Collected material:
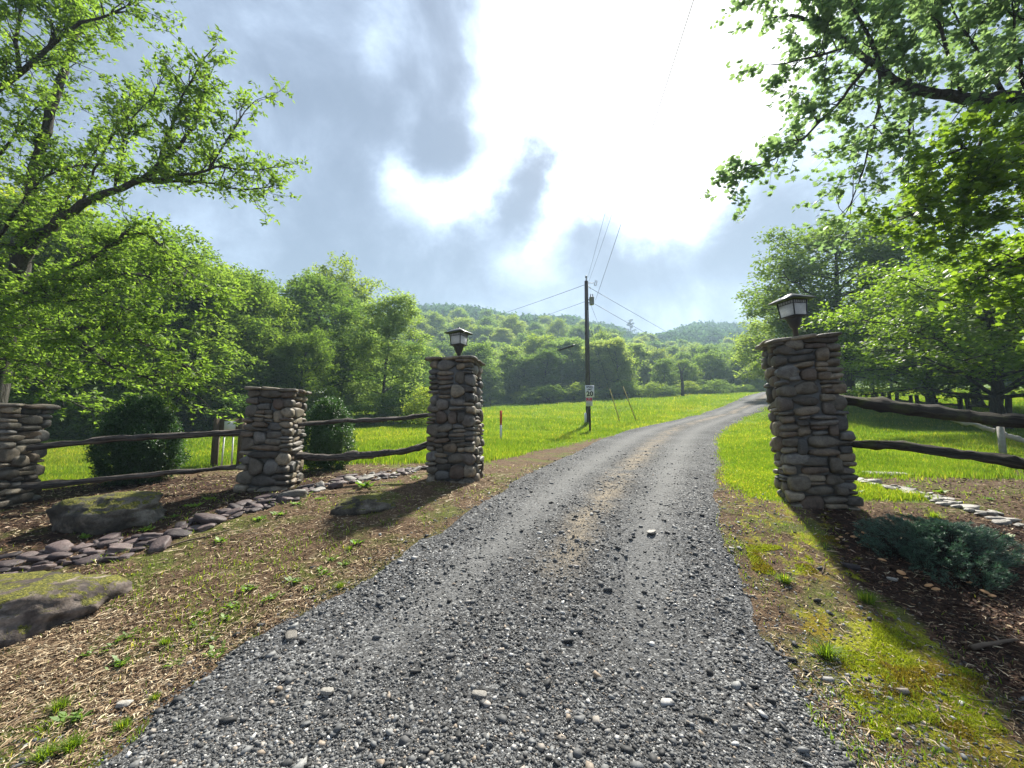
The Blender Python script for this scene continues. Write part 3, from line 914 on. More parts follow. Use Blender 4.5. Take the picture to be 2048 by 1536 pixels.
def build_moss():
    rng = np.random.default_rng(8)
    y = rng.uniform(1.2, 4.2, 260000); l, r = road_lr(y); x = r + rng.uniform(0, 1.7, len(y))
    g, m, b = zones(x, y)
    mm = m + (vnoise(x * 6, y * 6, seed=55) - .5) * .9 + (vnoise(x * 1.6, y * 1.6, seed=56) - .5) * .5
    ok = (mm > .62) & (rng.random(len(x)) < .8)
    x, y = x[ok], y[ok]
    h = rng.uniform(.006, .018, len(x)) * (.6 + 1.2 * vnoise(x * 9, y * 9, seed=57)); w = rng.uniform(.003, .007, len(x))
    V, F = blades(rng, x, y, h, w, .9, -.002)
    o = link('moss', raw_mesh('moss', V, F, M['moss']))
    tag(o, 'yellow green and rusty moss carpet beside the gravel edge', 'moss', kind='stuff')
build_moss()

def build_litter():
    rng = np.random.default_rng(21)
    def sticks(x, y, ln, w, tilt=.12, lift=.004):
        n = len(x); z = zf(x, y) + lift + rng.random(n) * .012
        az = rng.uniform(0, 2 * PI, n); el_ = rng.normal(0, tilt, n)
        d = np.stack([np.cos(az) * np.cos(el_), np.sin(az) * np.cos(el_), np.sin(el_)], -1)
        s_ = np.stack([-np.sin(az), np.cos(az), rng.normal(0, .5, n)], -1)
        b = np.stack([x, y, z], -1)
        bend = s_ * (rng.normal(0, .12, n) * ln)[:, None]
        h = (ln / 2)[:, None] * d; sw = (w / 2)[:, None] * s_
        V = np.stack([b - h - sw * .5, b + bend - sw, b + h - sw * .3, b + h + sw * .3, b + bend + sw, b - h + sw * .5], 1)
        q = np.arange(n)[:, None] * 6
        return V.reshape(-1, 3), [q + np.array([[0, 1, 4, 5]]), q + np.array([[1, 2, 3, 4]])]
    x, y = scatter_xy(rng, 600000, 1.0, 9, 1.9, 1.45)
    g, m, b = zones(x, y); l, r = road_lr(y)
    prob = np.where(x < l, .9 * (1 - .6 * b) * (.12 + 1.0 * vnoise(x * 1.6, y * 1.6, seed=61) ** 1.3), .16 * (1 - m)) * (1 - g)
    ok = (rng.random(len(x)) < prob) & (road_in(x, y) < -.02)
    x, y = x[ok], y[ok]; k = np.interp(y, [1, 3, 9], [.9, 1.2, 2.2])
    V, F = sticks(x, y, np.exp(rng.normal(math.log(.03), .5, len(x))) * k, rng.uniform(.0022, .006, len(x)) * k)
    o = link('straw_litter', raw_mesh('straw_litter', V, F, M['litter']))
    tag(o, 'dry straw and dead grass covering the left verge', 'straw', kind='stuff')
    x, y = scatter_xy(rng, 270000, .6, 9.5, 1.6, 1.5)
    g, m, b = zones(x, y)
    ok = (rng.random(len(x)) < b * .9 * (1 - g)) & (road_in(x, y) < -.05)
    x, y = x[ok], y[ok]; k = np.interp(y, [1, 3, 9], [.9, 1.2, 2.0])
    V, F = sticks(x, y, rng.uniform(.012, .045, len(x)) * k, rng.uniform(.005, .014, len(x)) * k, .3, .003)
    o = link('bark_mulch', raw_mesh('bark_mulch', V, F, M['chips']))
    tag(o, 'dark brown bark mulch chips around the pillars', 'mulch', kind='stuff')
build_litter()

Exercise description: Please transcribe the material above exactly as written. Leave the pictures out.

Answer for this exercise:
The Blender Python script for this scene continues. Write part 3, from line 914 on. More parts follow. Use Blender 4.5. Take the picture to be 2048 by 1536 pixels.
def build_moss():
    rng = np.random.default_rng(8)
    y = rng.uniform(1.2, 4.2, 260000); l, r = road_lr(y); x = r + rng.uniform(0, 1.7, len(y))
    g, m, b = zones(x, y)
    mm = m + (vnoise(x * 6, y * 6, seed=55) - .5) * .9 + (vnoise(x * 1.6, y * 1.6, seed=56) - .5) * .5
    ok = (mm > .62) & (rng.random(len(x)) < .8)
    x, y = x[ok], y[ok]
    h = rng.uniform(.006, .018, len(x)) * (.6 + 1.2 * vnoise(x * 9, y * 9, seed=57)); w = rng.uniform(.003, .007, len(x))
    V, F = blades(rng, x, y, h, w, .9, -.002)
    o = link('moss', raw_mesh('moss', V, F, M['moss']))
    tag(o, 'yellow green and rusty moss carpet beside the gravel edge', 'moss', kind='stuff')
build_moss()

def build_litter():
    rng = np.random.default_rng(21)
    def sticks(x, y, ln, w, tilt=.12, lift=.004):
        n = len(x); z = zf(x, y) + lift + rng.random(n) * .012
        az = rng.uniform(0, 2 * PI, n); el_ = rng.normal(0, tilt, n)
        d = np.stack([np.cos(az) * np.cos(el_), np.sin(az) * np.cos(el_), np.sin(el_)], -1)
        s_ = np.stack([-np.sin(az), np.cos(az), rng.normal(0, .5, n)], -1)
        b = np.stack([x, y, z], -1)
        bend = s_ * (rng.normal(0, .12, n) * ln)[:, None]
        h = (ln / 2)[:, None] * d; sw = (w / 2)[:, None] * s_
        V = np.stack([b - h - sw * .5, b + bend - sw, b + h - sw * .3, b + h + sw * .3, b + bend + sw, b - h + sw * .5], 1)
        q = np.arange(n)[:, None] * 6
        return V.reshape(-1, 3), [q + np.array([[0, 1, 4, 5]]), q + np.array([[1, 2, 3, 4]])]
    x, y = scatter_xy(rng, 600000, 1.0, 9, 1.9, 1.45)
    g, m, b = zones(x, y); l, r = road_lr(y)
    prob = np.where(x < l, .9 * (1 - .6 * b) * (.12 + 1.0 * vnoise(x * 1.6, y * 1.6, seed=61) ** 1.3), .16 * (1 - m)) * (1 - g)
    ok = (rng.random(len(x)) < prob) & (road_in(x, y) < -.02)
    x, y = x[ok], y[ok]; k = np.interp(y, [1, 3, 9], [.9, 1.2, 2.2])
    V, F = sticks(x, y, np.exp(rng.normal(math.log(.03), .5, len(x))) * k, rng.uniform(.0022, .006, len(x)) * k)
    o = link('straw_litter', raw_mesh('straw_litter', V, F, M['litter']))
    tag(o, 'dry straw and dead grass covering the left verge', 'straw', kind='stuff')
    x, y = scatter_xy(rng, 270000, .6, 9.5, 1.6, 1.5)
    g, m, b = zones(x, y)
    ok = (rng.random(len(x)) < b * .9 * (1 - g)) & (road_in(x, y) < -.05)
    x, y = x[ok], y[ok]; k = np.interp(y, [1, 3, 9], [.9, 1.2, 2.0])
    V, F = sticks(x, y, rng.uniform(.012, .045, len(x)) * k, rng.uniform(.005, .014, len(x)) * k, .3, .003)
    o = link('bark_mulch', raw_mesh('bark_mulch', V, F, M['chips']))
    tag(o, 'dark brown bark mulch chips around the pillars', 'mulch', kind='stuff')
build_litter()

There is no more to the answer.